Vishnu Prakash, a senior government spokesman on foreign affairs, confirmed talks over a bilateral agreement were under way. “We have been discussing a Regional Trading Agreement on the lines of an FTA with China,” he said.

India has FTAs with South Korea and the Association of South East Asian Nations, and is currently locked in negotiations with the European Union. China, meanwhile, has signed bilateral agreements with Asean, Pakistan, Chile, New Zealand, Singapore and Peru

The offer to liberalise trade between India and its largest trading partner in terms of goods comes on the eve of an official visit by SM Krishna, India’s foreign minister, to Beijing and before an expected visit by President Pratibha Patil later this year.

Shivshankar Menon, India’s national security adviser, said both countries should seize the opportunities for co-operation that the domestic transformation of their local economies were presenting, while carefully managing a border dispute in Arunachal Pradesh, a state in India’s north-east.

But he warned that “nativist voices” in both countries which stress rivalry over partnership threatened to disrupt a relationship key to holding the peace in a “complicated regional security environment in Asia”.

“Asia has proved she can do the economics.
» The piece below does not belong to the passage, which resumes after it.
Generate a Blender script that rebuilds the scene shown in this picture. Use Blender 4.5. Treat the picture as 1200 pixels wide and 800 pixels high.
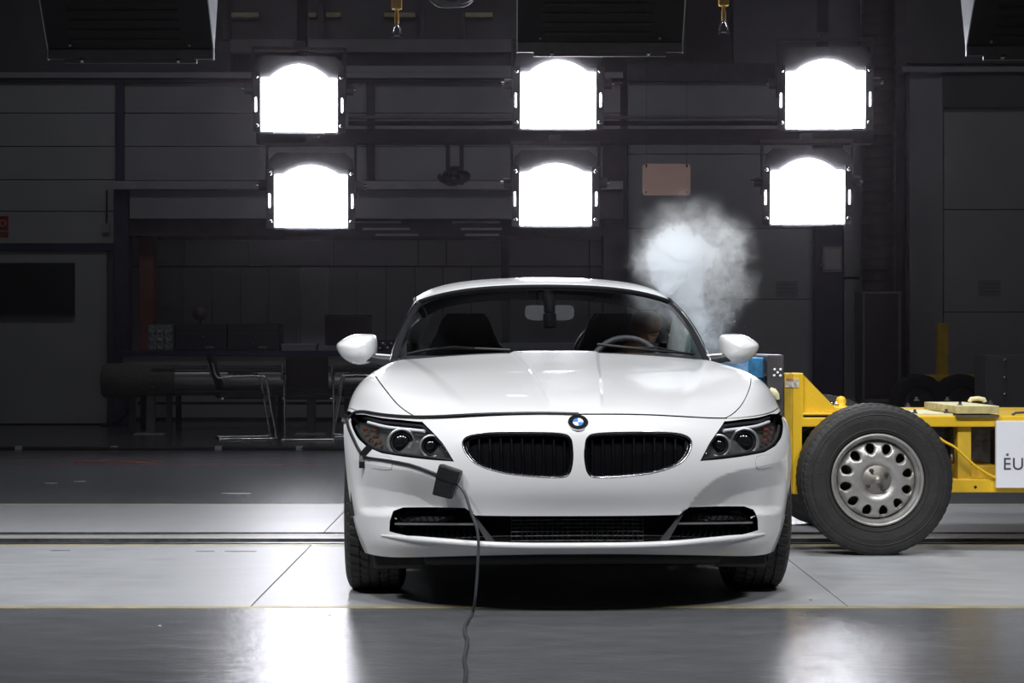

Can she also do the politics that come with power?” Mr Menon asked in an address to the Indian Council of World Affairs in Delhi.

“When the world is changing so rapidly, and when uncertainty in the international system is at unprecedented levels, neither India nor China can afford misperceptions or distortions of policy caused by a lack of understanding of each other’s compulsions and policy processes.”